----- Supplied entries -----

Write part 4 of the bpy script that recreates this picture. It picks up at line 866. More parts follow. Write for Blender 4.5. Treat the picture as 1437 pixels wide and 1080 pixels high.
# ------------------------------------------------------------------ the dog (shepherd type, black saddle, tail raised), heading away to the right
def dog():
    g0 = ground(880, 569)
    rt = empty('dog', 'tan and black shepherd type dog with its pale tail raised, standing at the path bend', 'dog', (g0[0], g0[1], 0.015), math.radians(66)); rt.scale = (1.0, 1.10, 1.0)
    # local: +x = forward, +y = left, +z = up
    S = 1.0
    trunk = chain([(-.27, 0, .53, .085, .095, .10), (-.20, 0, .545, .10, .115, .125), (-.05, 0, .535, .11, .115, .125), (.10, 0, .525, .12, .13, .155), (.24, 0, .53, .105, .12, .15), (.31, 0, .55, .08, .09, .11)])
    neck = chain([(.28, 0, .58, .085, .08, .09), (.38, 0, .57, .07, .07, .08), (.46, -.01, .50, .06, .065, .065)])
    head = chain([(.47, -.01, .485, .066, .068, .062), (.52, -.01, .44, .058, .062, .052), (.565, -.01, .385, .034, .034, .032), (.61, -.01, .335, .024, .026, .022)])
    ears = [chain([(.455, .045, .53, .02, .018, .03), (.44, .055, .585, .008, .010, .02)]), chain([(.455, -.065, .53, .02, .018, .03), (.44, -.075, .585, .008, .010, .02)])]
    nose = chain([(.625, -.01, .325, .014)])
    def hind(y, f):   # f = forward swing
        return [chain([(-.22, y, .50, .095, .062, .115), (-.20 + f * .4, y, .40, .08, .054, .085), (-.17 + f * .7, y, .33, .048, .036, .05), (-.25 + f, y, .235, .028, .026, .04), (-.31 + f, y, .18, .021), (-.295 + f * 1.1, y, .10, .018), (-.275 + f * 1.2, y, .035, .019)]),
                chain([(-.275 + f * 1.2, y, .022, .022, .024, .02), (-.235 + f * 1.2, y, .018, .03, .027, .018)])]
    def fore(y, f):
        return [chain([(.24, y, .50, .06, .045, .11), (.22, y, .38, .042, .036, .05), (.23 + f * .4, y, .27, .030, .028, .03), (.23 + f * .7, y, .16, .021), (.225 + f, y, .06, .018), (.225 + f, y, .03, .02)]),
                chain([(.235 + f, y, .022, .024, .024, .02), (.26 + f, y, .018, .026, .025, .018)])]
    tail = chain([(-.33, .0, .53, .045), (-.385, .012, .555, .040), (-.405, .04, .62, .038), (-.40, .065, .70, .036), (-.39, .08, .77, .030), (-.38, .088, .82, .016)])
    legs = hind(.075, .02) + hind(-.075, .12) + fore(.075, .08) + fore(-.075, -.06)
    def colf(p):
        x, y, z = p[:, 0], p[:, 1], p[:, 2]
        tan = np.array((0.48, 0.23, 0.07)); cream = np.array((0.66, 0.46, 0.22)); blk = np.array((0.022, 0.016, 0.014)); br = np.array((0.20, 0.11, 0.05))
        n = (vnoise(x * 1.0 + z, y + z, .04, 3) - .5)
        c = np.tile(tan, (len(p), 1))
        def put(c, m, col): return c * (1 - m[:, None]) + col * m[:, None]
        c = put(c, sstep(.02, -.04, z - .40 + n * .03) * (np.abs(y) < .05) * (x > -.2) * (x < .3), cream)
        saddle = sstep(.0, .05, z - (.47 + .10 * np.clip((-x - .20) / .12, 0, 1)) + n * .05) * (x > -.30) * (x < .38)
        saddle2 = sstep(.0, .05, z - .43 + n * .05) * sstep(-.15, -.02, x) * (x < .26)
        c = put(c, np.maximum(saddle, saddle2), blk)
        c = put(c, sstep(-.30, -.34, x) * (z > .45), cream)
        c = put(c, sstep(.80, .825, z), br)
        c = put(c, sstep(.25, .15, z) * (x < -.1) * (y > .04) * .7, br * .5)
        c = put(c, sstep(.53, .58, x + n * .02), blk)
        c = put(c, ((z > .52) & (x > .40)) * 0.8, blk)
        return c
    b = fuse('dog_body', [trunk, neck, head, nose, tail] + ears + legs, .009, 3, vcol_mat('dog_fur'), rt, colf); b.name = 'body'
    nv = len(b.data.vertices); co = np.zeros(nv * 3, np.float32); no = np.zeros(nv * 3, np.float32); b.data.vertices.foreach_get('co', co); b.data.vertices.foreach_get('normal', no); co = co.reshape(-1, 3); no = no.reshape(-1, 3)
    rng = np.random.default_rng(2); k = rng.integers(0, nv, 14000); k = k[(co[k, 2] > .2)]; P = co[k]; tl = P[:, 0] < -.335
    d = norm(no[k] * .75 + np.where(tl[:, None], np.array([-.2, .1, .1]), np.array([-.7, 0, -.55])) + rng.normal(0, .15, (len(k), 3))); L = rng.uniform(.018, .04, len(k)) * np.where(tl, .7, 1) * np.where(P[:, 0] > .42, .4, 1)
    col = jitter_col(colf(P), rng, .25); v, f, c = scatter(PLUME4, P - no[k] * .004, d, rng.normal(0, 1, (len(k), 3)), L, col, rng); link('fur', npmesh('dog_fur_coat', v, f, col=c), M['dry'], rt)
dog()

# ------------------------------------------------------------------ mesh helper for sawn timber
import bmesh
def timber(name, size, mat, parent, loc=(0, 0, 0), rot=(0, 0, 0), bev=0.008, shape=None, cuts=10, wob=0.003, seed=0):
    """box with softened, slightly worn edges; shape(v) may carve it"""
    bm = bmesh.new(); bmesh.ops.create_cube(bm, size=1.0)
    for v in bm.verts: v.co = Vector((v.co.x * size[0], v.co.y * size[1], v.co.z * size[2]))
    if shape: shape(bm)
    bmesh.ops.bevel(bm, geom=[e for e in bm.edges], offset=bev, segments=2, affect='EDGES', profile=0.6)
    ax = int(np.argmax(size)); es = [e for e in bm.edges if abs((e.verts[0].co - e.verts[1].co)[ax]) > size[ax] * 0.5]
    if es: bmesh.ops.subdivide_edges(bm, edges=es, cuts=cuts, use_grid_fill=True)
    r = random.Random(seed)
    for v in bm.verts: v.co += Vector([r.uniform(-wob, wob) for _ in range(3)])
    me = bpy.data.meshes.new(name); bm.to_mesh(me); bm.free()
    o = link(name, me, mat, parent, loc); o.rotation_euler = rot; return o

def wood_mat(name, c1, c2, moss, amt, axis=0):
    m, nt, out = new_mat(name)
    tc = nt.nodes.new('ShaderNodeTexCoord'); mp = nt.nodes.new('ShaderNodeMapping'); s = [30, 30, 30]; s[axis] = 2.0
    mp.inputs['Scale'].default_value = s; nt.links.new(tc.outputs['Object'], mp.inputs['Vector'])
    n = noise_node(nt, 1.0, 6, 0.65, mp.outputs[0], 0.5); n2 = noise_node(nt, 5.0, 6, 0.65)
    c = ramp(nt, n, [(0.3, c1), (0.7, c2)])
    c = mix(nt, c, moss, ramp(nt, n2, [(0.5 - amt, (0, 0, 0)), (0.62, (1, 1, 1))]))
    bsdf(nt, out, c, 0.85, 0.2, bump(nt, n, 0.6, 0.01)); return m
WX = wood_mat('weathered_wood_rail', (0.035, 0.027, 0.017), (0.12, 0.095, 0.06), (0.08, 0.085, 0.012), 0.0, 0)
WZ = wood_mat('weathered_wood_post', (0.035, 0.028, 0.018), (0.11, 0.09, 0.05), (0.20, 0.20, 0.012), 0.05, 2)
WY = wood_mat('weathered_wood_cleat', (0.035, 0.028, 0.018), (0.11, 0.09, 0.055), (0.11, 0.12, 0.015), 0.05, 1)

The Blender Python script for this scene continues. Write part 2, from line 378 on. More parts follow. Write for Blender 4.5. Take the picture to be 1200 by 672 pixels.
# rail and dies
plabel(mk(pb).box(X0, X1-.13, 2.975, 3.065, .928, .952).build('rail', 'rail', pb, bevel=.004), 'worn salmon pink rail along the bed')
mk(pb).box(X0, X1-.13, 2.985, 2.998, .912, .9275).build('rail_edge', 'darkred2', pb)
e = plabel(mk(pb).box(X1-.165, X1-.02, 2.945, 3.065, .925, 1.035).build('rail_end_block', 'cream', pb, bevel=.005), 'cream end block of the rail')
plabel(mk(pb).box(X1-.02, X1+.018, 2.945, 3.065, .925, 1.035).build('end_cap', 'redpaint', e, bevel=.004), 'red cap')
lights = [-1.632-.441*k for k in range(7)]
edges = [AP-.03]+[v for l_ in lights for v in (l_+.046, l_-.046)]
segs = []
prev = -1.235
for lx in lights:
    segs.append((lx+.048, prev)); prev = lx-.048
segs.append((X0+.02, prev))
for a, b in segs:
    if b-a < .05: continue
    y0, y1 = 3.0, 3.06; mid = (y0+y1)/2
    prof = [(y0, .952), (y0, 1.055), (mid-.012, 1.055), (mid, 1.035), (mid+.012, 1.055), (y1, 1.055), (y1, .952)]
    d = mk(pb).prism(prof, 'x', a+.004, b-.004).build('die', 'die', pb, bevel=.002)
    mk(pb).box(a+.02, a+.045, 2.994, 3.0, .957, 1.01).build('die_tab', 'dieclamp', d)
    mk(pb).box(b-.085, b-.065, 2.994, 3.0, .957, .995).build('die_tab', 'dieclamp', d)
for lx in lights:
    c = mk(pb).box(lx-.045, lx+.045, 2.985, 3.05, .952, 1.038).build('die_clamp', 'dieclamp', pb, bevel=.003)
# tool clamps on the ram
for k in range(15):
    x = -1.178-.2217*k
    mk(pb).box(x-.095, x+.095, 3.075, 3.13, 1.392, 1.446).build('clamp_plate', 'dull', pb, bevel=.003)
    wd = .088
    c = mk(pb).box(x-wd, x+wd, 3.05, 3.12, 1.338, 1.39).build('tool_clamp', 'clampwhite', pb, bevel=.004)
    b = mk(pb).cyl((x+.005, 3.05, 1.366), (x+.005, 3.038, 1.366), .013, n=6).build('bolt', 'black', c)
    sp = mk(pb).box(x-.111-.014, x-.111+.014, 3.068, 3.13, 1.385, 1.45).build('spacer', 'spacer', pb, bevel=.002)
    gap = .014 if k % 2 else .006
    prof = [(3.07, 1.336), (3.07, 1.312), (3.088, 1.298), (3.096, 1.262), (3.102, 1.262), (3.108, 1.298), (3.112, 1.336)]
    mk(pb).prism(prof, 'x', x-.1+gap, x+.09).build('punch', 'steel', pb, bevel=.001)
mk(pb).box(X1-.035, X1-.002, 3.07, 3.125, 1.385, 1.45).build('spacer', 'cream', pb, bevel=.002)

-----

**Set problem:** Copy all lines from the material that include "follow".

**Solution for this problem:**
Write part 4 of the bpy script that recreates this picture. It picks up at line 866. More parts follow. Write for Blender 4.5. Treat the picture as 1437 pixels wide and 1080 pixels high.
The Blender Python script for this scene continues. Write part 2, from line 378 on. More parts follow. Write for Blender 4.5. Take the picture to be 1200 by 672 pixels.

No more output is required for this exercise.